As the meet got started things went as we expected. Her team in the medley relay came in last place. Her first individual event was the freestyle. She won her heat and took more than a second off her time, but placed 27th overall (out of 38). She was so excited about winning her heat that she didn't care about being 27th.

Her best event was next -- backstroke. Looking at the psych sheet, we were shocked to find out that she was seeded 17th out of 53 swimmers. The top 16 would advance to the finals. I was afraid that she would feel too much pressure, but she remained calm and happy. She remarked that she had a good warm-up and knew just how many strokes she needed before her turn. She was ready to go.
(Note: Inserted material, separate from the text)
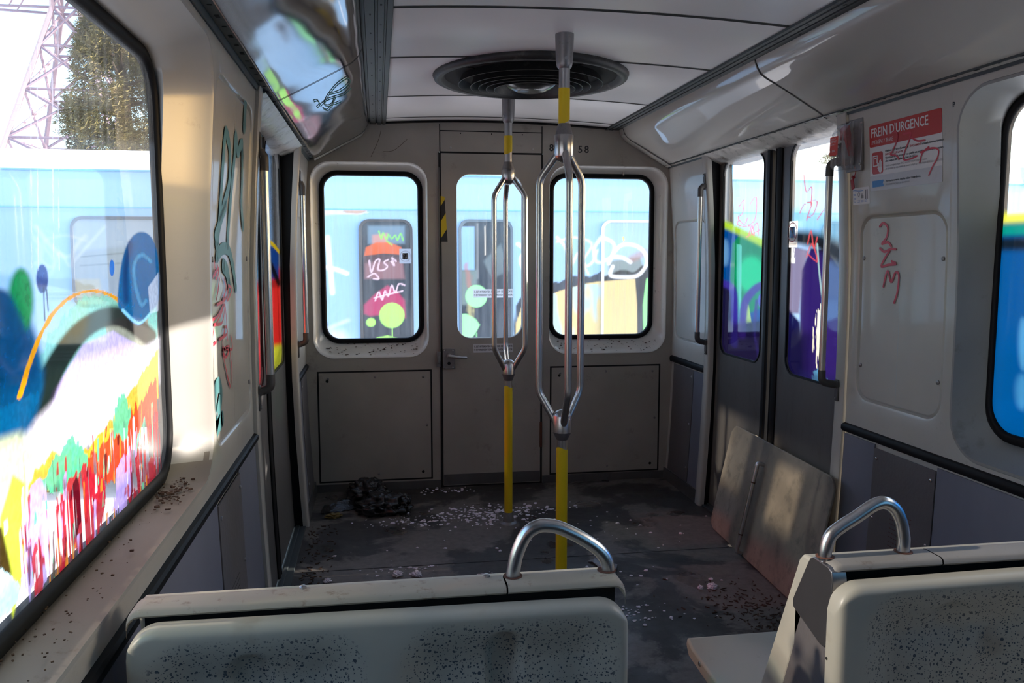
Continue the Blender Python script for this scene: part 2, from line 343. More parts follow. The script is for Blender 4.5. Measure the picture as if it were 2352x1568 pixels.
# ------------------------------------------------------------------ painting on surfaces (colour of the paint itself, per vertex)
def vnoise(x, y, seed=0):
    r = np.random.default_rng(seed); T = r.random((64, 64))
    xi = np.floor(x).astype(int); yi = np.floor(y).astype(int); fx = x-xi; fy = y-yi
    fx = fx*fx*(3-2*fx); fy = fy*fy*(3-2*fy)
    g = lambda i, j: T[i % 64, j % 64]
    return (g(xi, yi)*(1-fx)+g(xi+1, yi)*fx)*(1-fy)+(g(xi, yi+1)*(1-fx)+g(xi+1, yi+1)*fx)*fy-.5
class Canvas:
    """grid of vertices on plane (a,b); strokes in metres on that plane"""
    def __init__(s, a0, a1, b0, b1, step_a, step_b, unp=None, base=(0, 0, 0, 0), asp=1.0):
        s.asp = asp
        s.na = max(2, int(round((a1-a0)/step_a))); s.nb = max(2, int(round((b1-b0)/step_b)))
        s.a = np.linspace(a0, a1, s.na+1); s.b = np.linspace(b0, b1, s.nb+1)
        s.A, s.B = np.meshgrid(s.a, s.b); s.A = s.A.ravel()*asp; s.B = s.B.ravel()
        s.C = np.tile(np.array(base, float), (s.A.size, 1)); s.unp = unp
    def U(s, pts):
        return [(a*s.asp, b) for a, b in ([s.unp(u, v) for u, v in pts] if s.unp else pts)]
    def px(s, u, v):
        p = s.unp(u, v); q = s.unp(u, v+10); return math.hypot(p[0]-q[0], p[1]-q[1])/10
    def comp(s, d, col, alpha, soft):
        k = np.clip(.5-d/max(soft, 1e-5), 0, 1); k = k*k*(3-2*k)*alpha
        c = np.array(col[:3]); a0 = s.C[:, 3]; an = k+a0*(1-k)
        w = np.where(an > 1e-6, k/np.maximum(an, 1e-6), 0)[:, None]
        s.C[:, :3] = c*w+s.C[:, :3]*(1-w); s.C[:, 3] = an
    def segd(s, P0, P1):
        ax, ay = P0; bx, by = P1; dx, dy = bx-ax, by-ay; L2 = dx*dx+dy*dy+1e-12
        t = np.clip(((s.A-ax)*dx+(s.B-ay)*dy)/L2, 0, 1)
        return np.hypot(s.A-ax-t*dx, s.B-ay-t*dy)
    def nz(s, amp, fa, fb, seed):
        X = s.A/s.asp; return amp*(vnoise(X*fa+50, s.B*fb+50, seed)+.5*vnoise(X*fa*2.3+9, s.B*fb*2.3+9, seed+1))*2
    def poly(s, pts, col, alpha=1, soft=1.5, nz=None, raw=False, round_=False):
        if round_:
            n = len(pts); out = []
            for i in range(n):
                p0, p1, p2, p3 = [Vector(pts[(i+k) % n]) for k in (-1, 0, 1, 2)]
                out += [tuple(.5*((2*p1)+(-p0+p2)*t+(2*p0-5*p1+4*p2-p3)*t*t+(-p0+3*p1-3*p2+p3)*t**3)) for t in (0, .2, .4, .6, .8)]
            pts = out
        k = 1 if (raw or not s.unp) else s.px(*pts[0])
        p = [(a*s.asp, b) for a, b in pts] if raw else s.U(pts); d = np.full(s.A.size, 1e9); ins = np.zeros(s.A.size, bool)
        for (x0, y0), (x1, y1) in zip(p, p[1:]+p[:1]):
            d = np.minimum(d, s.segd((x0, y0), (x1, y1)))
            cr = ((y0 > s.B) != (y1 > s.B)) & (s.A < (x1-x0)*(s.B-y0)/((y1-y0) if abs(y1-y0) > 1e-12 else 1e-12)+x0)
            ins ^= cr
        d = np.where(ins, -d, d)
        if nz: d = d+s.nz(nz[0]*k, nz[1], nz[2], nz[3])
        s.comp(d, col, alpha, soft*k)
    def line(s, pts, w, col, alpha=1, soft=1.5, nz=None, raw=False, curve=True):
        k = 1 if (raw or not s.unp) else s.px(*pts[0])
        p = [(a*s.asp, b) for a, b in pts] if raw else s.U(pts)
        if curve and len(p) > 2: p = [(q.x, q.y) for q in smooth_path([(x, y, 0) for x, y in p], 5)]
        d = np.full(s.A.size, 1e9)
        for q0, q1 in zip(p, p[1:]): d = np.minimum(d, s.segd(q0, q1))
        d = d-w*k/2
        if nz: d = d+s.nz(nz[0]*k, nz[1], nz[2], nz[3])
        s.comp(d, col, alpha, soft*k)
    def blob(s, u, v, ru, rv, col, alpha=1, soft=6, nz=None):
        s.poly([(u+ru*math.cos(t*PI/10), v+rv*math.sin(t*PI/10)) for t in range(20)], col, alpha, soft, nz)
    def build(s, name, mat, mapf, parent=None, **k):
        n = s.na+1
        vs = [mapf(a, b) for a, b in zip((s.A/s.asp).tolist(), s.B.tolist())]
        fs = [(j*n+i, j*n+i+1, (j+1)*n+i+1, (j+1)*n+i) for j in range(s.nb) for i in range(s.na)]
        me = bpy.data.meshes.new(name); me.from_pydata(vs, [], fs); me.update()
        at = me.color_attributes.new('paint', 'FLOAT_COLOR', 'POINT'); at.data.foreach_set('color', s.C.astype(np.float32).ravel())
        me.materials.append(mat); me.shade_smooth()
        o = bpy.data.objects.new(name, me); COL.objects.link(o)
        if parent: o.parent = parent; o.matrix_parent_inverse = parent.matrix_world.inverted()
        return tag(o, **k)

def ribbon(mb, mapf, pts, w, d=-.0022, curve=True, cap=True):
    """flat painted stroke lying on a wall; pts in plane metres"""
    p = [Vector((a, b, 0)) for a, b in pts]
    if curve and len(p) > 2: p = smooth_path(p, 5)
    ws = w if isinstance(w, (list, tuple)) else [w]*len(p)
    L, R = [], []
    for i, q in enumerate(p):
        t = (p[min(i+1, len(p)-1)]-p[max(i-1, 0)]); t = t.normalized() if t.length > 1e-9 else Vector((1, 0, 0))
        n = Vector((-t.y, t.x, 0))*ws[min(i, len(ws)-1)]/2
        L.append(mapf(q.x+n.x, q.y+n.y, d)); R.append(mapf(q.x-n.x, q.y-n.y, d))
    mb.loft([L, R], closed=False)
    if cap:
        for q in (p[0], p[-1]):
            ww = ws[0]/2; c = [mapf(q.x+ww*math.cos(t*PI/6), q.y+ww*math.sin(t*PI/6), d) for t in range(12)]
            mb.add(c, [tuple(range(12))])

def text(body, mapf, a, b, size, mat, parent, d=-.0012, flip=False, sx=1.0, fit=None, bold=0, shear=0, name='lettering', ry=0, align='LEFT', space=1):
    cu = bpy.data.curves.new(name, 'FONT'); cu.body = body; cu.size = size; cu.offset = bold; cu.shear = shear; cu.align_x = align
    cu.space_character = space; cu.resolution_u = 3
    ob = bpy.data.objects.new(name, cu); COL.objects.link(ob)
    dg = bpy.context.evaluated_depsgraph_get(); dg.update()
    me = bpy.data.meshes.new_from_object(ob.evaluated_get(dg)); bpy.data.objects.remove(ob); bpy.data.curves.remove(cu)
    sg = -1 if flip else 1
    if fit: xx = [v.co.x for v in me.vertices]; sx = fit/(max(xx)-min(xx))
    for v in me.vertices:
        x, y = v.co.x*sx, v.co.y
        v.co = Vector(mapf(a+sg*x, b+y+ry*x, d))
    me.materials.clear(); me.materials.append(mat)
    o = bpy.data.objects.new(name, me); COL.objects.link(o)
    if parent: o.parent = parent; o.matrix_parent_inverse = parent.matrix_world.inverted()
    return o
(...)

Again, she took more than a second off her time. But it was likely that everyone else improved as well, so we would have to wait and see. I was much more anxious about it than she was. I will have to work on being calm like her. She swam her IM shortly thereafter and did not do great, but she took that in stride as well. She was done for the night and said she was ready to go home.

"Don't you want to wait for the results for the backstroke to be posted?" I pleaded.
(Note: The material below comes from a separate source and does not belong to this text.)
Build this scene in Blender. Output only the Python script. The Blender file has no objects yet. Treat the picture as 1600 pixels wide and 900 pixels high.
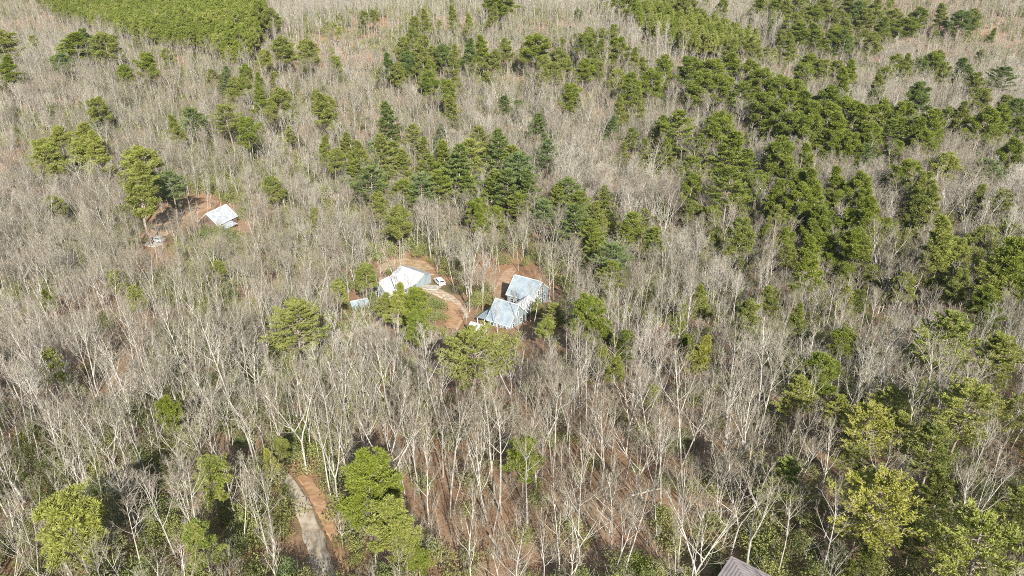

"Nah, I'm ready to go to bed."

Well, we ended up waiting anyway because someone had parked so close behind my car that I couldn't get out. As the official taped the results sheet on the wall, I peered over the crowd at the results. Anna stayed off to the side, but finally started to show some anticipation.

She did it!
She had the sixteenth best time!

You would have thought she had won the Olympics by our reactions. In fact, as I went to bed last night I wondered how the moms of Michael Phelps and Katie Hoff do it. I was so excited for my kid that it took me over an hour to fall asleep last night. I don't think any of us care how she does tomorrow night in the finals. I'm just so glad that God has blessed her with something that makes her happy. I am encouraged by how far she has come in less than a year in this sport. It's a good thing to remember in other areas of life, like autism. And I am encouraged that she has maintained such a great attitude. I am confident that she would still have viewed the night a success if she had come in 17th.